清水訳は「野生のアイリス、白と紫のルピナス、ラッパ草、オダマキ、メグサハッカ、ゴマノハグサ」。田中訳は「山あやめ、白や深紅の花を咲かせているルーピン、ラッパ草、おだまき、はっか、それに砂漠によくあるごまのはぐさ(傍点六字)」。村上訳は「野生のアヤメと、白と紫のルピナスキランソウオダマキ、メグサハッカ、カステラソウ」。

 

<wild iris>は「野生のアイリス」ではなく「ディエテス・イリディオイデス」(常緑アヤメ)のこと。<bugle>は「ラッパ」なので「ラッパ草」と訳したのだろうが、<bugleweed>は「キランソウ」か「シロネ」。<desert paint brush>は「カスティーリャ・クロモサ」のことで、厳密には「ゴマノハグサ」でも「カステラソウ」でもない。その土地固有の植物にぴったりの和名はめったに見つかるものではない。カナにカナのルビは変だが、漢字にしてルビを振れば、調べることもできる。

 

「袋型ヘアネット、農夫風ハンカチーフ、入れ毛でふくらませた巻き髪」は<snoods and peasant handkerchiefs and rat rolls>。清水訳は「袋型のヘアネットと農民風ハンカチーフとラット・ロール」。田中訳は「れいのはちまき(傍点四字)のようなリボンをして、田舎風のスカーフをかけ、髪をいれ(傍点二字)毛でふくらした」。
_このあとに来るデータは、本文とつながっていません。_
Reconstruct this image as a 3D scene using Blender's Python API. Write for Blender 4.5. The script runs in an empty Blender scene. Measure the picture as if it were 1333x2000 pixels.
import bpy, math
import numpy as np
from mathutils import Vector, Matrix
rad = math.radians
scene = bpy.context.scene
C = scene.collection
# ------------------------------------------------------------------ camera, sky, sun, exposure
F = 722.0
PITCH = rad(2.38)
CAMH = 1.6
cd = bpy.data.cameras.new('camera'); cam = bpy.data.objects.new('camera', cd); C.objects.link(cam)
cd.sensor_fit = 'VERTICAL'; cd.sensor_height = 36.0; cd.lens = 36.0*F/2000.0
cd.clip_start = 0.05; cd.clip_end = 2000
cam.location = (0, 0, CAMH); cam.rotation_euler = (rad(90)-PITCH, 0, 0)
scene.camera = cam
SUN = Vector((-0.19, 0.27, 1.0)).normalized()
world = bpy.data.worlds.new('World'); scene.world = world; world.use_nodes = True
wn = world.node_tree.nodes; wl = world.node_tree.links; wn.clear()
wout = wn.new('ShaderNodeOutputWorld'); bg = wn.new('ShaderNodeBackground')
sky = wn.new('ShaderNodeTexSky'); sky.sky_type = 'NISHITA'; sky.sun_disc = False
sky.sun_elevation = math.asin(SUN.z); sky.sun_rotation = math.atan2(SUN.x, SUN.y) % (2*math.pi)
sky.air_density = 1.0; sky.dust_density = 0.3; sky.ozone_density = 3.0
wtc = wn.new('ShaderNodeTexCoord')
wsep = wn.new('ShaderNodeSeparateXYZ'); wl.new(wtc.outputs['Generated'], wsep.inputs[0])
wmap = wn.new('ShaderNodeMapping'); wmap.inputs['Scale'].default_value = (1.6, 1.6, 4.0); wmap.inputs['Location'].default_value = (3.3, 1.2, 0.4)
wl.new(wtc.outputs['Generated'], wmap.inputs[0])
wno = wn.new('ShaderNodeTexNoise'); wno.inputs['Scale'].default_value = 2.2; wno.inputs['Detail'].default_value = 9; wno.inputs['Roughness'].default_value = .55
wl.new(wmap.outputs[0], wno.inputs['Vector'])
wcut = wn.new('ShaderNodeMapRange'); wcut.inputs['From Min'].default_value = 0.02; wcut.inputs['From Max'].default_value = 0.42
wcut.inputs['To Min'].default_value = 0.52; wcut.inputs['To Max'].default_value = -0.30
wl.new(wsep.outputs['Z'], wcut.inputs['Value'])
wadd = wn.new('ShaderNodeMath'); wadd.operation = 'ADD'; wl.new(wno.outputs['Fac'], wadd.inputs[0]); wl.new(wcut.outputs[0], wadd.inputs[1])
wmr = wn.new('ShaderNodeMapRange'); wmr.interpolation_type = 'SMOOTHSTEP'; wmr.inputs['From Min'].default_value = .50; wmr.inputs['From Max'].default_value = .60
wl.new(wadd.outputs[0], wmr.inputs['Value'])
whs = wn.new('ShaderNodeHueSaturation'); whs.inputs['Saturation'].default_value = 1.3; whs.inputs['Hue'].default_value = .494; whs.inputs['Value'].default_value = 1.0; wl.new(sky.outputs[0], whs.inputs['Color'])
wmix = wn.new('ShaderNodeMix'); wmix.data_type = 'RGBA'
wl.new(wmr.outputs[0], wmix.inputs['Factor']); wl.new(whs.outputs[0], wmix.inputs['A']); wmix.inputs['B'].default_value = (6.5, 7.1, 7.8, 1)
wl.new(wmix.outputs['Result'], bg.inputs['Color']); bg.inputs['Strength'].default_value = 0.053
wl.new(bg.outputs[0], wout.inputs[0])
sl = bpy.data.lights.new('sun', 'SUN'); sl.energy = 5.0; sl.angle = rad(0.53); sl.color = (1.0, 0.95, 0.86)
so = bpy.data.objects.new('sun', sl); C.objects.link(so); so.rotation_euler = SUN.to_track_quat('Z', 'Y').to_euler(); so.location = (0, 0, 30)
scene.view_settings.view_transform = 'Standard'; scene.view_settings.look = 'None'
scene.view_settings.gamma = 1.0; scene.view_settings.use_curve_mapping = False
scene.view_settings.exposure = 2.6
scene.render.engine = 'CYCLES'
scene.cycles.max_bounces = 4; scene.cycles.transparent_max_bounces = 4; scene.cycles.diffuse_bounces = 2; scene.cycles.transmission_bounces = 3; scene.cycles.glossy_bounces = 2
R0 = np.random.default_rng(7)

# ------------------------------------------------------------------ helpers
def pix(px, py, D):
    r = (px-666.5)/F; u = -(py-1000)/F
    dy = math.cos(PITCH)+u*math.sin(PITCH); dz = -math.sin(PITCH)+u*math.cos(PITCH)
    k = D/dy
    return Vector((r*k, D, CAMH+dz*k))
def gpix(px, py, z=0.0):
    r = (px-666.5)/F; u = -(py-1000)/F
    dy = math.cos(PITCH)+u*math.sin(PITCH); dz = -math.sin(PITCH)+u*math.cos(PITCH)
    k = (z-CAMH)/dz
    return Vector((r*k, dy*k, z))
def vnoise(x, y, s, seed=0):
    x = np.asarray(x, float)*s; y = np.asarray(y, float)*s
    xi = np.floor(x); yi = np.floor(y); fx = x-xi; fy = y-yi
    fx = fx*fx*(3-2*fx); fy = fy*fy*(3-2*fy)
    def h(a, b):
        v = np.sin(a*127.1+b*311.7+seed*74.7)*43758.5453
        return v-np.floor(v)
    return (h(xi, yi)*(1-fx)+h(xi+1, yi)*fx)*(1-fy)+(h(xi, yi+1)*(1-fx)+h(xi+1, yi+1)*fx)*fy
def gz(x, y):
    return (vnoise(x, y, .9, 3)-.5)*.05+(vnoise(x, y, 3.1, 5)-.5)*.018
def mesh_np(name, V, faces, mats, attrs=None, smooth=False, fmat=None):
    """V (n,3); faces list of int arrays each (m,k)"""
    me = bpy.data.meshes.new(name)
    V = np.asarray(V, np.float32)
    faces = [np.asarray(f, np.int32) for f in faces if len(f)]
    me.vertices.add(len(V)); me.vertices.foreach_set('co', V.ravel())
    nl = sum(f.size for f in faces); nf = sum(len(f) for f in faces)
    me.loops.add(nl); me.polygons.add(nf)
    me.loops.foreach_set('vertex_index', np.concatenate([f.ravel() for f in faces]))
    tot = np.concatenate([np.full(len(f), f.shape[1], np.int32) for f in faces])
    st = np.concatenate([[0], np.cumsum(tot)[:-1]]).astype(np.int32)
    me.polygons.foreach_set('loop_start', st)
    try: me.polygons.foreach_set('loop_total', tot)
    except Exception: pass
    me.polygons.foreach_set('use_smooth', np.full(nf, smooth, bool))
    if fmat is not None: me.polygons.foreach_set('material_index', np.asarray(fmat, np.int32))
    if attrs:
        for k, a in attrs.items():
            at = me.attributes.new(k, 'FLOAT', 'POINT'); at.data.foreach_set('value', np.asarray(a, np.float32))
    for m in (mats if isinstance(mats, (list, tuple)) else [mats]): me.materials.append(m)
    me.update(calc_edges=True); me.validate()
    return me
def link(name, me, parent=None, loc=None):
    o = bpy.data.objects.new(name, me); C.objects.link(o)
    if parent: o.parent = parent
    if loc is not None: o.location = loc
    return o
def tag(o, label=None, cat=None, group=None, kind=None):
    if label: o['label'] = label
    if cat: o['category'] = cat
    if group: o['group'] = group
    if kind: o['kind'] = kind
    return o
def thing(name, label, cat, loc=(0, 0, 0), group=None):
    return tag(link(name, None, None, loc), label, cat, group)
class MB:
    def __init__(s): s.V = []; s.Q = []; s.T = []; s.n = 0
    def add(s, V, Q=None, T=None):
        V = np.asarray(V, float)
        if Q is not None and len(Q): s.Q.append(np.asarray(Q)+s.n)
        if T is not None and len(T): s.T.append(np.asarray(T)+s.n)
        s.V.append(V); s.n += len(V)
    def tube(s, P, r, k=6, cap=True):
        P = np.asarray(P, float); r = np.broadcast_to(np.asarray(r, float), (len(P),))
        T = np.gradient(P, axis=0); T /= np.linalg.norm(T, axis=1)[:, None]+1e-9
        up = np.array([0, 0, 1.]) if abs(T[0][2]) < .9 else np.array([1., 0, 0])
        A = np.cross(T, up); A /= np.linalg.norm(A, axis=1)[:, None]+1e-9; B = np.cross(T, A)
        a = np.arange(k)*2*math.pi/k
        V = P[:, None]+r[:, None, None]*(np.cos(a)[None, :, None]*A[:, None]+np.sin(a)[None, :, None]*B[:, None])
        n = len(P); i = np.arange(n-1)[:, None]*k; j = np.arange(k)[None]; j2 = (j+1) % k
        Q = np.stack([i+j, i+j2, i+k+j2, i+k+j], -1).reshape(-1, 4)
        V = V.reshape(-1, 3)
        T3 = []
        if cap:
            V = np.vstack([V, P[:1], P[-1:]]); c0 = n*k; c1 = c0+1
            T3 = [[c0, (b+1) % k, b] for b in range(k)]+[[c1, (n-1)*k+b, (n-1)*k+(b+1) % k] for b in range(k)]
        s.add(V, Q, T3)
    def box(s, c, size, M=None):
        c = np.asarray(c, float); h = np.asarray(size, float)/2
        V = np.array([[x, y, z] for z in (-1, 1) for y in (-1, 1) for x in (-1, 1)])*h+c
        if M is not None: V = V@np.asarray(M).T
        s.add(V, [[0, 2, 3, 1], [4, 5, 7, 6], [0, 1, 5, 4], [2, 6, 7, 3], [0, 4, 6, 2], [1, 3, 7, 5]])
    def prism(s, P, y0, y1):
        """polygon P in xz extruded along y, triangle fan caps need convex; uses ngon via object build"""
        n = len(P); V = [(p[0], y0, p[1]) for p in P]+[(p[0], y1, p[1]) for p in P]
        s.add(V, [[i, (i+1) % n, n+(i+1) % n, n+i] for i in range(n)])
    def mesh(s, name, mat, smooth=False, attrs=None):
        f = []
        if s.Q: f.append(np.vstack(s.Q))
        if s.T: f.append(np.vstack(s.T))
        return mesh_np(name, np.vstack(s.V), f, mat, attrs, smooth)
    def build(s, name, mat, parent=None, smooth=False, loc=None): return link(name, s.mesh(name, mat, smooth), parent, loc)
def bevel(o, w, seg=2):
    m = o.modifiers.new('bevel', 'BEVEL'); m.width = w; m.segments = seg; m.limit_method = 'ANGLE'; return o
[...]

村上訳は「大きなリボン、農夫風のハンカチーフ、丸い巻き髪」。

 

<snood>には「ヘアネット」と「昔、スコットランドで処女のしるしとされた鉢巻状のリボン」の意味がある。野外に遊びに来た女性が髪をまとめておくための物が羅列されているのだと考えれば、長い髪をまとめるためのネットととるのが自然だが、どうだろうか。清水氏がさじを投げた格好の<rat rolls>だが、<rat>には「かもじ、入れ毛」の意味がある。長めの髪を外巻きにロールしてアップの巻き髪にするため、中に入れ毛を入れたのだろう。

 

「五本の横木を組んだゲート」は<a five-barred gate>。板を間を開けて五枚渡し、両端と対角線上に同様に板を張ることで、簀の子状の開き戸ができる。柵などで仕切った土地の入り口に設けることが多い。清水訳は「棒が横に五本わたしてあるゲート」、村上訳は「木材を五本わたしたゲート」。田中訳の「鉄棒が五本ついた鉄門」はおかしい。因みに、『マーロウ最後の事件』(1975年晶文社刊)所収の中篇「湖中の女」(稲葉明雄訳)では「五本の丸太ん棒を横たえた門柵」になっている。

 

「三棟とも戸締りされ、カーテンが引かれ、ひっそりしていた。大きな一棟は梔子色のベネチアン・ブラインドがついた十二枚のガラスを嵌めた窓が湖に面している」は<All three were shut up and quiet, with drawn curtains. The big one had orange-yellow venetian blinds and a twelve-paned window facing on the lake>だが、何故か田中訳はこの部分が欠落している。.